No opportunity is spared to make the common citizen feel small.
There is an aura of permanent entitlement which surrounds the over-privileged seekers, who feel little shame in stacking the cabinet, parliament, and other sinecure posts with their kith and kin, with no thought about usurping the rights of the meritorious.
The overriding philosophy is me-first.
The big losers in the game of hide-and-seek are the values of trust and fairness. Those were the values that drove the Pakistan Movement under the leadership of the Quaid, whose uncompromising honesty and strength of character were attested to even by his staunchest foes.
But the more recent narrative is replete with episodes of stealth and deception, of loot-all and grab-all. Beneath the burqa of democracy is plutocracy. The pioneers of the nation did not envision the homeland to be an oasis for the privileged few.
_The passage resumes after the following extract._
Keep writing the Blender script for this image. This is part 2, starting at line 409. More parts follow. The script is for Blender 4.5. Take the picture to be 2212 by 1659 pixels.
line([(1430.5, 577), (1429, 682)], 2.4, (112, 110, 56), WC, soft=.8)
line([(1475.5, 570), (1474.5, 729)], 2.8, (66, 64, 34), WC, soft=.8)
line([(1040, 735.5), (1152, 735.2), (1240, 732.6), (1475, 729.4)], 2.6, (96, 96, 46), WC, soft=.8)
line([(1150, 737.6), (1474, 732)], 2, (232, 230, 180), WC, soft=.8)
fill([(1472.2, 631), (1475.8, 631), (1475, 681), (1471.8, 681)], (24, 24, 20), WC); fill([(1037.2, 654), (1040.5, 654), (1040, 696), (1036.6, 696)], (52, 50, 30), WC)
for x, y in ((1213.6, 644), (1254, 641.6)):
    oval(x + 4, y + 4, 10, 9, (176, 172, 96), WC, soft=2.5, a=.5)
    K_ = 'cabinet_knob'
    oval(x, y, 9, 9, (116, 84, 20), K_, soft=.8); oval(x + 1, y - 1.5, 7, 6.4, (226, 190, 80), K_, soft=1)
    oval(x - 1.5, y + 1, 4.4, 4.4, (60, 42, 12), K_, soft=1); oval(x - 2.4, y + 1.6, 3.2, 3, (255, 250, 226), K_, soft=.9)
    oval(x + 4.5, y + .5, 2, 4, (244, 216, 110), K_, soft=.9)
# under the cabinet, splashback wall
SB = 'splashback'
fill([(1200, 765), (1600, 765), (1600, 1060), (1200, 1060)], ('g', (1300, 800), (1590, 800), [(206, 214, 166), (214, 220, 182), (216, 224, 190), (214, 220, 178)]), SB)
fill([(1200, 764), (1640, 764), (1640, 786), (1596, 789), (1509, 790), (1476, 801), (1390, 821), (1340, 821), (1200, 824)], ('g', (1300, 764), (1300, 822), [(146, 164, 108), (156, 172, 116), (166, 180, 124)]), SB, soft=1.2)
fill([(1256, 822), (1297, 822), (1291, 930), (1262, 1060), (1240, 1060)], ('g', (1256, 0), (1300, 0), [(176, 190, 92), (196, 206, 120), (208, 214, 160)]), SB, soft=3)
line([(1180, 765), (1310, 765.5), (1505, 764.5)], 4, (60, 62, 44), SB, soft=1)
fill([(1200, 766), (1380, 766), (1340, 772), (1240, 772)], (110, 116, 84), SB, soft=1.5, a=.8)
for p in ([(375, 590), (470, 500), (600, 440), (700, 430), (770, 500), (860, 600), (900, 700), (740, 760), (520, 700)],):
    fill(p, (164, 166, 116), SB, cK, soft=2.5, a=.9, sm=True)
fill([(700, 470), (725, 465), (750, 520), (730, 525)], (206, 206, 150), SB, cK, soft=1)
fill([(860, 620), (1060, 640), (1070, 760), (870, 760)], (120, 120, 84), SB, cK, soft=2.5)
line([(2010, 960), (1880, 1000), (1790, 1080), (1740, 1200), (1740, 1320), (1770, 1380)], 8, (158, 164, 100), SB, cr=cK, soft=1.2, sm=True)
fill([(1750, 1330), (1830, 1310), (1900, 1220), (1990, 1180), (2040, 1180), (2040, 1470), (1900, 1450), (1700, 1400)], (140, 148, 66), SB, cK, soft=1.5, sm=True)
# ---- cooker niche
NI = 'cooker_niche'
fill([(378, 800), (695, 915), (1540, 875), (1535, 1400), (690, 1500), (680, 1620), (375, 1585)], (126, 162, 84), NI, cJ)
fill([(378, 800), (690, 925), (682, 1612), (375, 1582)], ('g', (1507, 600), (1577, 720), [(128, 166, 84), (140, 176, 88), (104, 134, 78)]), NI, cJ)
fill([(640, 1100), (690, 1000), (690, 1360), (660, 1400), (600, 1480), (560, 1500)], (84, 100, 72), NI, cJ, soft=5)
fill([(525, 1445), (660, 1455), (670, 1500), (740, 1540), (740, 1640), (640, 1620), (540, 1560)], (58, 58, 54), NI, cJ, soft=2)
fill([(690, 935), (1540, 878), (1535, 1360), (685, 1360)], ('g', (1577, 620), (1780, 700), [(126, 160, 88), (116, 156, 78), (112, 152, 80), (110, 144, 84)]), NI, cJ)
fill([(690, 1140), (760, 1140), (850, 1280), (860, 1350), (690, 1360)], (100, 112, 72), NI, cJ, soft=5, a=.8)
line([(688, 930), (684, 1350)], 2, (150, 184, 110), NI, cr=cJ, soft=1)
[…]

It is this unchanging perception of an unfair system which gives particular rise to despondency amongst the youth. This perception is unlikely to change when there is rot at the top.
Sixty years after Pakistan’s independence, the time may have come for a brutal self-examination. A few key questions are simply unavoidable: where do things stand, what is happening, and what to expect?
Seeing the sordid results of following the same old beaten track, the moment is now to try a new and different approach which appeals to nobler aspirations of fairness.
The task may look Herculean but it is much simpler compared to the heroic effort put to making Pakistan, against all odds, 60 years ago.